Fluid Vision emerges from my experiment on speculative vision using Deleuze’s concept of Rhizome. I started experimenting with the relational assemblages of the eye, camera and body in my photography practice, the body’s entanglement with the ecology, rather than focusing on the product of actualization that is detached: mediated, represented, and already formed. In this sense, the camera becomes a companion specie of our journey. There are no subjects or objects but entangled relations of materialities where heterogeneous agencies intra-act. These layers of photographs are captured by photographers’ body cameras from multiple points of view of bodily encounters constitutive of what a posthuman vision is and will be, an intra-acting phenomenon that forms a rhizomatic vision.
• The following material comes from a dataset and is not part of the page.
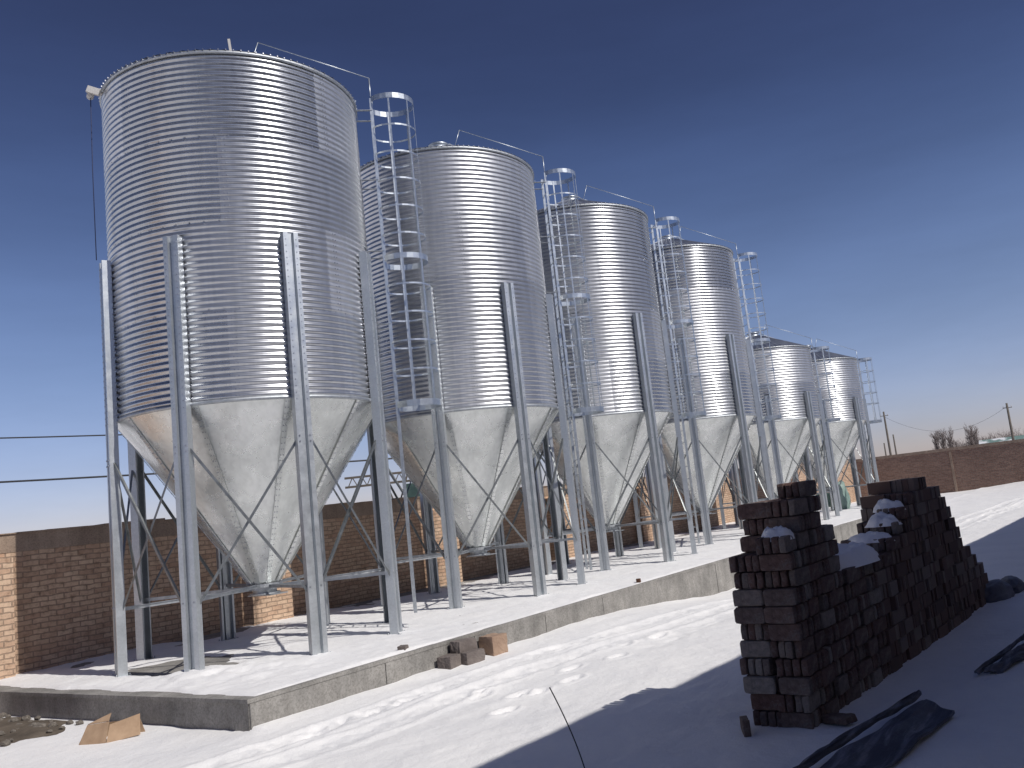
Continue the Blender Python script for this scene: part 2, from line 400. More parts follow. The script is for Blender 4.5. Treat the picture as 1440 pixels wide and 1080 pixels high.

This posthuman vision is ever fluid, acknowledging the dynamic relations of matters and their ecology. Its equipped with layers of magnetic mirrors, a fusion of bodily flesh and a camera lens. The mirror doesn’t reflect instead, it recreates, a topological surface that is always becoming as it navigates the surface: its tentacular vision glides and captures the mundane, the out of frame, it dissolves, transforms, blends, redefines its vision as it interacts with other matters along the ocean. A rhizome is multiple, heterogeneous disrupting binary logic to produce a line of flight. As Its layers of mirrors touch other matters It recreates perceptions based on what it encounters, never discriminating instead, creating an all-inclusive vision. It acknowledges the agencies of multiple matters that make a difference. Its nerve fibres expand to other spaces touching, and infusing while being fused…another perceptual becoming. Such intra-action produces an entangled relationship between the flesh, our clothes, and a host of other material fabrics. It brings to light the notion that the apparatus of knowing and the knower is not separate from what is to be known: rather, part of the phenomenon in its constant becomings. This brings to the fore the body’s entanglement with matters and environment, of apparatuses and bodies such that we are part of the ecology that we are trying to navigate.


Human bodies and technologies cohabit with each other to lifeworlds. They touch; therefore, they are. It is about the action in contact zones. Like an octopus, its tentacular vision captures the mundane. They are in Haraway’s (2008) sense, companion species in the body’s unfolding with the world. “It makes attachments and detachments, cuts and knots, weaves paths and makes a difference” (Haraway, 2016, p. 31). As it weaves trails, the body camera, like other organisms, is a wayfarer.


This posthuman vision continuously moves, creating new territories, and deterritorializing towards the new. This is because the world that we are part of is an imbricated relation of intensities: a network of assemblages that doesn’t sit still.